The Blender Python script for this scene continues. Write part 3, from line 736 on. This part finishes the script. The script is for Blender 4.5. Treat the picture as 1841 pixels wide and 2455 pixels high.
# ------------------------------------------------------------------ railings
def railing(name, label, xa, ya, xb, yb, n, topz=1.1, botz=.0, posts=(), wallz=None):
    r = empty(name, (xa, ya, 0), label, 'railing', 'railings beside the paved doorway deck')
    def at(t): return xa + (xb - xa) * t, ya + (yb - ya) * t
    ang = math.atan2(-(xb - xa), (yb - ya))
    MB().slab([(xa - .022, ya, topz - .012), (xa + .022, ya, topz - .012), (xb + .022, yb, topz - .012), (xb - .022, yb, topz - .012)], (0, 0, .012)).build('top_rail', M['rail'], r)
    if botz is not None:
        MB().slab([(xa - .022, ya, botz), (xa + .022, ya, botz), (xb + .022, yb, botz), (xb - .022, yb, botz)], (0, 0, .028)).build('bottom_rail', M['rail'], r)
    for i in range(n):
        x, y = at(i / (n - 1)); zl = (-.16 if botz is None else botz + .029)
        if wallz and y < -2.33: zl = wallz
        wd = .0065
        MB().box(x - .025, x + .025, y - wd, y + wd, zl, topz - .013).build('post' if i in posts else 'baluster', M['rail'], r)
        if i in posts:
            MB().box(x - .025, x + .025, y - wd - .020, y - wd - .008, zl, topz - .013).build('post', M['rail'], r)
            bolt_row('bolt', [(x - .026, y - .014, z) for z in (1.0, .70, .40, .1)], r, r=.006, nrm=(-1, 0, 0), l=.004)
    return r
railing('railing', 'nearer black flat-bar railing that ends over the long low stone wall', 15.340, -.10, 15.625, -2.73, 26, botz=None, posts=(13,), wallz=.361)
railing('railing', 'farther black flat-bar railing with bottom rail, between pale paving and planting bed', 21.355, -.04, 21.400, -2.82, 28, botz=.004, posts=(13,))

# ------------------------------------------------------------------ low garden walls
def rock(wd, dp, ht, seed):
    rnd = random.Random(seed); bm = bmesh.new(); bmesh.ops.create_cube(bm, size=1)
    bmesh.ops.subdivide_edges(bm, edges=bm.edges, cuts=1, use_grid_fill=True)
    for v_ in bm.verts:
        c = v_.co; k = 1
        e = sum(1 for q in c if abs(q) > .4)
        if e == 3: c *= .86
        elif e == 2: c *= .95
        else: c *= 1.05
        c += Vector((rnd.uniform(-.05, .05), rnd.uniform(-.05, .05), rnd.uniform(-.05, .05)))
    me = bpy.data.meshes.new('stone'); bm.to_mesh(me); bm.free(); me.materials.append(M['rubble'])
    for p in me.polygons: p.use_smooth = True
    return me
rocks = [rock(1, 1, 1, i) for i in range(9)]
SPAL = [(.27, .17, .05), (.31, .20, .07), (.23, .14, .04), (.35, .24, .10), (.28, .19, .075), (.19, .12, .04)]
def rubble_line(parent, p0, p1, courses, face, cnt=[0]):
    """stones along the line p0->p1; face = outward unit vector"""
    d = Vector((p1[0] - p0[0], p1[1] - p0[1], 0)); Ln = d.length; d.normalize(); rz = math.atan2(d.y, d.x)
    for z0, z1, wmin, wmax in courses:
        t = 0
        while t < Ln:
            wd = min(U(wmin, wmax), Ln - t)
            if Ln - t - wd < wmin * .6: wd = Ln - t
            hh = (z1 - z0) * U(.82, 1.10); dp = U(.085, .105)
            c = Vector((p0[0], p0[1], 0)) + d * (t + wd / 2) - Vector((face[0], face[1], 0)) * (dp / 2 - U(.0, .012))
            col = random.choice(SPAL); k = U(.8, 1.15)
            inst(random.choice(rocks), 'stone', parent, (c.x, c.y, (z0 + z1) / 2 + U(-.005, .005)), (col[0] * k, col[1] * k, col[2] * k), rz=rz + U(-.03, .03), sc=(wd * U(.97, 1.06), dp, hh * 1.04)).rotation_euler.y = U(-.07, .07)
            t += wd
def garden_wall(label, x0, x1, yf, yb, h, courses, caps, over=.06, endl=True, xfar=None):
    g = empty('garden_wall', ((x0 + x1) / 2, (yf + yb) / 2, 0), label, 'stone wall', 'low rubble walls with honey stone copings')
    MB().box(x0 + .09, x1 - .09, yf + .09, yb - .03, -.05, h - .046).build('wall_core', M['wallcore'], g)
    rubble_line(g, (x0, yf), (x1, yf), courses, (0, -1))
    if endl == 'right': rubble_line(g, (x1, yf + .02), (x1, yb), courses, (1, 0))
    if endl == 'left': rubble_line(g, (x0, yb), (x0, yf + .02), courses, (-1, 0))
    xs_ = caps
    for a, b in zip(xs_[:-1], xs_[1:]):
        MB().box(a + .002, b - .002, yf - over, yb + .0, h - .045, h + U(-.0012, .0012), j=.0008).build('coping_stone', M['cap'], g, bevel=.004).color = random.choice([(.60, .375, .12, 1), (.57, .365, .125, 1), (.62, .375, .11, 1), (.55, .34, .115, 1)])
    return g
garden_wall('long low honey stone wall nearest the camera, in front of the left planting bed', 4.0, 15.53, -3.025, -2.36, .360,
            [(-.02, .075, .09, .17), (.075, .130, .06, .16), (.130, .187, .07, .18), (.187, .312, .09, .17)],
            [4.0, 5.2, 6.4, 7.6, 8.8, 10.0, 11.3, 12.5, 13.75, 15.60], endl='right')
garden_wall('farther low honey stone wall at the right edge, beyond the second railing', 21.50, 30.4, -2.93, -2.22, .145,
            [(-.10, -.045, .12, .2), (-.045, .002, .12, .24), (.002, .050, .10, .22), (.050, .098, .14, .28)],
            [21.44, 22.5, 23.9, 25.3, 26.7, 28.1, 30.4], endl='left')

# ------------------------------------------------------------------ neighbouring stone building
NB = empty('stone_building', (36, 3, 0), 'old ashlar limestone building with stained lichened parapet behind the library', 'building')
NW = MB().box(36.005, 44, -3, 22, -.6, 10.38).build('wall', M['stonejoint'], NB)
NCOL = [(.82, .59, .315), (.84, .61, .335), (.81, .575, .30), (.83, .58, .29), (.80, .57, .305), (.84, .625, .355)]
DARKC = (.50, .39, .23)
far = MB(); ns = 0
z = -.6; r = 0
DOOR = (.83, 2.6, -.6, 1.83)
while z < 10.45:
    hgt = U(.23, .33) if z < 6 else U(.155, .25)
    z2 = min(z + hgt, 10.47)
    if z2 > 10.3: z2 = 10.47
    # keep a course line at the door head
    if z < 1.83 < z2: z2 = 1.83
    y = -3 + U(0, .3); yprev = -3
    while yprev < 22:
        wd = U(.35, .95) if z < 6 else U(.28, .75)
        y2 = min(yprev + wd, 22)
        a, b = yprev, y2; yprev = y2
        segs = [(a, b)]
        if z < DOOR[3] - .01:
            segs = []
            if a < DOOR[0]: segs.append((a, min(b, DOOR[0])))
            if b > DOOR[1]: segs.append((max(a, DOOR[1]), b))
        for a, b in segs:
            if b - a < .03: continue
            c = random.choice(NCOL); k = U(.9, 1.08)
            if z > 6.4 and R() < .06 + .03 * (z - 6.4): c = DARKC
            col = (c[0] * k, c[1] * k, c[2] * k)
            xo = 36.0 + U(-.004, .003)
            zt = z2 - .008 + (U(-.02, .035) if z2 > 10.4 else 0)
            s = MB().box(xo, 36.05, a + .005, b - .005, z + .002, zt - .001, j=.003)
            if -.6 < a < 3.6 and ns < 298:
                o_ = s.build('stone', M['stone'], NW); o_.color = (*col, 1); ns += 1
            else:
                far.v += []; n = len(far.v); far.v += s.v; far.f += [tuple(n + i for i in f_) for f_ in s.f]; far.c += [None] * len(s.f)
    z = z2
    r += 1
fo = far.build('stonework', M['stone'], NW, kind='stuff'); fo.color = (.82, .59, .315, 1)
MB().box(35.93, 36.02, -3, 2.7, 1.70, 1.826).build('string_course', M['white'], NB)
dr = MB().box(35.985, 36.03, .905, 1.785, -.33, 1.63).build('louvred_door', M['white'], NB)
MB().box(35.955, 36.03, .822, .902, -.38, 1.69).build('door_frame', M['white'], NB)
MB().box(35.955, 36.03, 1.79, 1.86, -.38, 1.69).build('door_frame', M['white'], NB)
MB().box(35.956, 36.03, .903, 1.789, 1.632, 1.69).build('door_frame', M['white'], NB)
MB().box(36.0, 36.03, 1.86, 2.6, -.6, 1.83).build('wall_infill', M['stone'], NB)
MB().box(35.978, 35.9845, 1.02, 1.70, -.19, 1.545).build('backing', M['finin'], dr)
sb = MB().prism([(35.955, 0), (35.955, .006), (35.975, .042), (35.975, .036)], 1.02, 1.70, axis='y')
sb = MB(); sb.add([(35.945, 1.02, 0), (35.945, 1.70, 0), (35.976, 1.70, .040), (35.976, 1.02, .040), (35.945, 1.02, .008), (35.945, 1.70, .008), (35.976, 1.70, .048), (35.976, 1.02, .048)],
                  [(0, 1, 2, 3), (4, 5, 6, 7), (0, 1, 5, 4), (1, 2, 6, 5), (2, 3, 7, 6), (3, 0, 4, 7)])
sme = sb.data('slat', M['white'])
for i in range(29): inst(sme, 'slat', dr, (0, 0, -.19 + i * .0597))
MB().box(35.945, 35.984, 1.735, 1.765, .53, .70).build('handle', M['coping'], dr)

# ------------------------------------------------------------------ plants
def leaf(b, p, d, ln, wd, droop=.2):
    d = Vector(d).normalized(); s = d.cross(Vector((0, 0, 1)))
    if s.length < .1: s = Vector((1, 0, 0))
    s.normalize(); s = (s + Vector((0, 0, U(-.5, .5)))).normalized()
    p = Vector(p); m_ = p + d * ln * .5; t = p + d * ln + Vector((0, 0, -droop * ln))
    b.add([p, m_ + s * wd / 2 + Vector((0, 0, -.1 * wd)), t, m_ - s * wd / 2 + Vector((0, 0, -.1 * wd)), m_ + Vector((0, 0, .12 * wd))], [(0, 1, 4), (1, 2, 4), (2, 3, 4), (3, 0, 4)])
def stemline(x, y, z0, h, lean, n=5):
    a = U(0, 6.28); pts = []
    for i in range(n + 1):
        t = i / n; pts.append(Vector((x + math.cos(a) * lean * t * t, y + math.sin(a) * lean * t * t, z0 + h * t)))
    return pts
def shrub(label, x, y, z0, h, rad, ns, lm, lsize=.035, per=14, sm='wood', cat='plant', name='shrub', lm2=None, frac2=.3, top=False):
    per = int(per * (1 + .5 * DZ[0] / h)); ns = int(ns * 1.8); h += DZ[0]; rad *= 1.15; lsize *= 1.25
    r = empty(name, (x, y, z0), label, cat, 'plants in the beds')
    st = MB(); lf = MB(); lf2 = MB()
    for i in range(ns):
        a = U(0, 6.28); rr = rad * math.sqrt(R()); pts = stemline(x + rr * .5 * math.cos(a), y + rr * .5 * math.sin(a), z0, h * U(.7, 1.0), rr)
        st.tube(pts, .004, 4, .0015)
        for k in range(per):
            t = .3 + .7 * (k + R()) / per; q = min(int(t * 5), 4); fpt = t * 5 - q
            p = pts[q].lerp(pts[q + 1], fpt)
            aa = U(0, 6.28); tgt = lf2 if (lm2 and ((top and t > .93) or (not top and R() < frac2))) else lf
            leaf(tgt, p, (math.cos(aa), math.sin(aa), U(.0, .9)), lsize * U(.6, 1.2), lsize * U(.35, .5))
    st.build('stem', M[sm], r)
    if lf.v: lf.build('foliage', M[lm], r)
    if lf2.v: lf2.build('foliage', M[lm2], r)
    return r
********
• _Task goal_
Copy, please, exactly the lines that start at the first line of the data and end at the line containing "railing('railing', 'farther black", both kept and no others.

• _Task answer_
The Blender Python script for this scene continues. Write part 3, from line 736 on. This part finishes the script. The script is for Blender 4.5. Treat the picture as 1841 pixels wide and 2455 pixels high.
# ------------------------------------------------------------------ railings
def railing(name, label, xa, ya, xb, yb, n, topz=1.1, botz=.0, posts=(), wallz=None):
    r = empty(name, (xa, ya, 0), label, 'railing', 'railings beside the paved doorway deck')
    def at(t): return xa + (xb - xa) * t, ya + (yb - ya) * t
    ang = math.atan2(-(xb - xa), (yb - ya))
    MB().slab([(xa - .022, ya, topz - .012), (xa + .022, ya, topz - .012), (xb + .022, yb, topz - .012), (xb - .022, yb, topz - .012)], (0, 0, .012)).build('top_rail', M['rail'], r)
    if botz is not None:
        MB().slab([(xa - .022, ya, botz), (xa + .022, ya, botz), (xb + .022, yb, botz), (xb - .022, yb, botz)], (0, 0, .028)).build('bottom_rail', M['rail'], r)
    for i in range(n):
        x, y = at(i / (n - 1)); zl = (-.16 if botz is None else botz + .029)
        if wallz and y < -2.33: zl = wallz
        wd = .0065
        MB().box(x - .025, x + .025, y - wd, y + wd, zl, topz - .013).build('post' if i in posts else 'baluster', M['rail'], r)
        if i in posts:
            MB().box(x - .025, x + .025, y - wd - .020, y - wd - .008, zl, topz - .013).build('post', M['rail'], r)
            bolt_row('bolt', [(x - .026, y - .014, z) for z in (1.0, .70, .40, .1)], r, r=.006, nrm=(-1, 0, 0), l=.004)
    return r
railing('railing', 'nearer black flat-bar railing that ends over the long low stone wall', 15.340, -.10, 15.625, -2.73, 26, botz=None, posts=(13,), wallz=.361)
railing('railing', 'farther black flat-bar railing with bottom rail, between pale paving and planting bed', 21.355, -.04, 21.400, -2.82, 28, botz=.004, posts=(13,))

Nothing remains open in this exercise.